Divagações: Babygirl

Babygirl
A sensação de ver Babygirl em um cinema quase lotado é de estranhamento. Como o filme tem muitas sequências sexualmente carregadas, ter uma experiência como essa em um ambiente público soa um tanto quanto... errado (ao menos para mim, mas não julgo quem gosta). Ao mesmo tempo, tudo o que eu queria fazer quando terminou a sessão era conversar sobre aquilo que eu havia acabado de presenciar (ou seja, realmente não posso julgar).

Romy (Nicole Kidman) é uma importante executiva em uma grande empresa de tecnologia. Mas não só isso: ela é a principal executiva – a CEO –, o que a torna uma exceção em um mundo muito masculino e adiciona pressões e responsabilidades a um trabalho já exaustivo. Para se manter em seu lugar, ela mantém um exterior durão, mas está sempre disposta a lidar com o que surge em seu caminho.

Além disso, sempre a seu lado, está a empolgada Esme (Sophie Wilde), uma jovem que quer crescer na carreira e está cheia de ideias para o futuro. E, para completar, Romy é uma mãe e uma esposa presente, em constante contato com seu carinhoso marido Jacob (Antonio Banderas) e suas filhas adolescentes Isabel (Esther McGregor) e Nora (Vaughan Reilly).

Tudo na vida de Romy, entretanto, parece ter sido construído com um equilíbrio tênue. O trabalho exige atenção demasiada. A relação com as filhas é próxima, mas conflituosa. A intimidade não satisfaz e a leva a buscar prazer de outras formas. Eis que surge um estagiário que parece enxergar o que Romy não quer mostrar, Samuel (Harris Dickinson).

Assim, Babygirl é sobre um relacionamento confuso entre dois adultos que estão construindo uma dinâmica própria e lidando com um claro desbalanço de poder. Há idas e vindas, relutâncias e desentendimentos, mas também há consentimento e a clara noção de que eles estão “brincando” com coisas perigosas.

Mas o filme também é sobre ter uma vida sufocante e os sacrifícios feitos pelo caminho, ainda mais pela “condição de mulher”. Não à toa, é comum a comparação com a peça Uma Casa de Bonecas, de Henrik Ibsen, uma vez que há temáticas similares e até mesmo nomes de personagens.

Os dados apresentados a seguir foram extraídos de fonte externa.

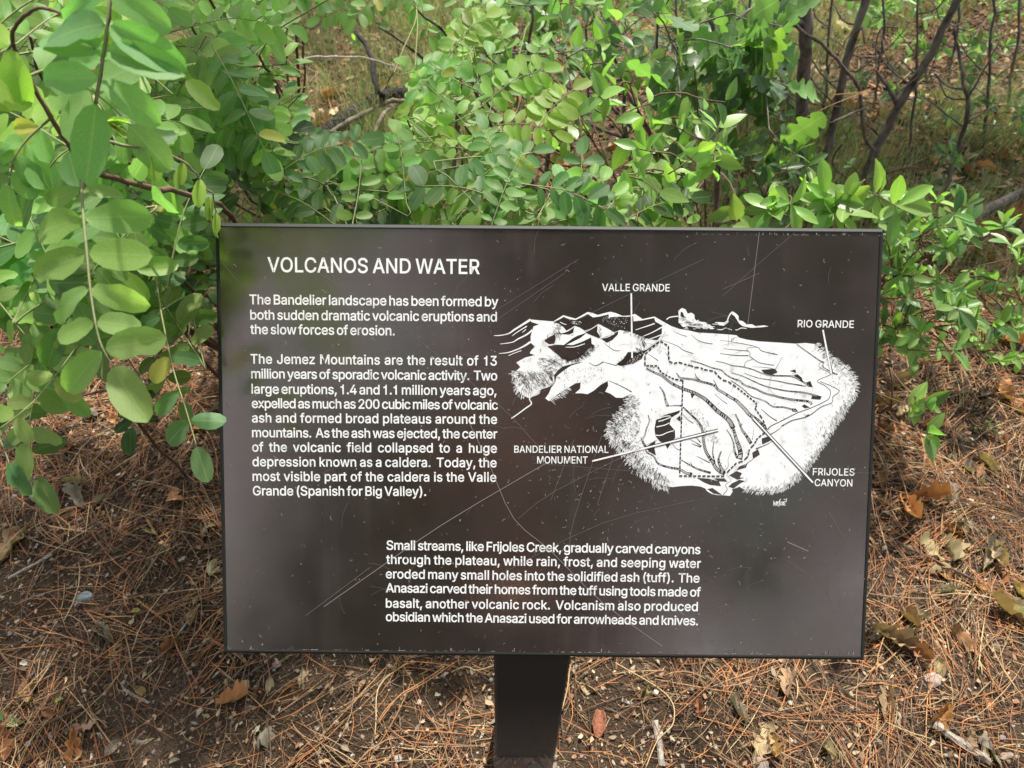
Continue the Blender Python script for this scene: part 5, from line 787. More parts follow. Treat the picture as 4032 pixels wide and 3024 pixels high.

Sinceramente, acredito que isso não seja uma coincidência, uma vez que a diretora e roteirista Halina Reijn tem um histórico com o dramaturgo – em uma sequência, aliás, os personagens discutem Hedda Gabler, peça que já foi encenada pela cineasta.

A questão é que, longe de ser uma montagem teatral de época, Babygirl é um suspense tenso, com uma trilha sonora pesada, onde as atitudes dos personagens não são exatamente compreensíveis (afinal, a gente pode aceitar e não julgar a fantasia alheia, mas entender é outra coisa). Assim, o que permite um mergulho maior é justamente a atuação de Nicole Kidman, que deixa a produção com um aspecto quase confessional, como se você estivesse entrando nas obscuridades da mente da protagonista.

Nesse ponto, talvez seja interessante acrescentar que, embora o filme tenha muitas cenas que retratam relações sexuais, há pouca nudez. Além de não explorar os atores e não buscar se vender pela exposição de seus corpos, o recurso funciona bem. É como nas produções de terror, em que a tensão é maior quando o monstro não é visível. Para o espectador, a insinuação pode ser mais carregada sexualmente que o próprio sexo.

Assim, Babygirl parece ser um longa-metragem cru, à flor da pele, mas ele é deliciosa e friamente calculado para poder passar as mensagens que deseja transmitir, seja sobre a liberdade sexual de uma mulher, sobre jogos de poder, sobre o equilíbrio entre trabalho, família e desejo. E, quando ele se contradiz ou parece se perder, ele se torna ainda mais interessante.